SECTION 7. TERM OF PLAN.

The Plan shall continue in effect until the earlier of (a) its termination by the Board, and (b) the issuance of all Common Stock available for issuance under the Plan.

SECTION 8. GOVERNING LAW.

The Plan will be governed by and interpreted consistently with the laws of the State of Delaware, except as may be necessary to comply with applicable requirements of federal law.

SECTION 9. AMENDMENT OF THE PLAN.

The Plan may be amended from time to time by the Committee, but unless approved by the stockholders, no amendment will (a) increase the aggregate number of shares of Common Stock that may be issued and sold under the Plan (except that adjustments authorized by Section 6(h) of the Plan will not be limited by this provision) or (b) materially modify the requirements as to eligibility for participation in the Plan.

SECTION 10. APPROVAL OF STOCKHOLDERS/EFFECTIVE DATE.

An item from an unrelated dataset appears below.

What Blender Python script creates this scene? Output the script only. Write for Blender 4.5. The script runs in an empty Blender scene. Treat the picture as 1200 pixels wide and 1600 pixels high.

The Plan will take effect upon March 11, 2022, the date of its adoption by the Board (the “Effective Date”); however, any subscriptions and purchases under the Plan will be null and void unless the Plan is approved by a vote of the holders of a majority of the total number of outstanding shares of voting stock of the Company present in person or by proxy at a meeting at which a quorum is present in person or by proxy, which approval must occur within the period of 12 months before or after the date the Plan is adopted by the Board.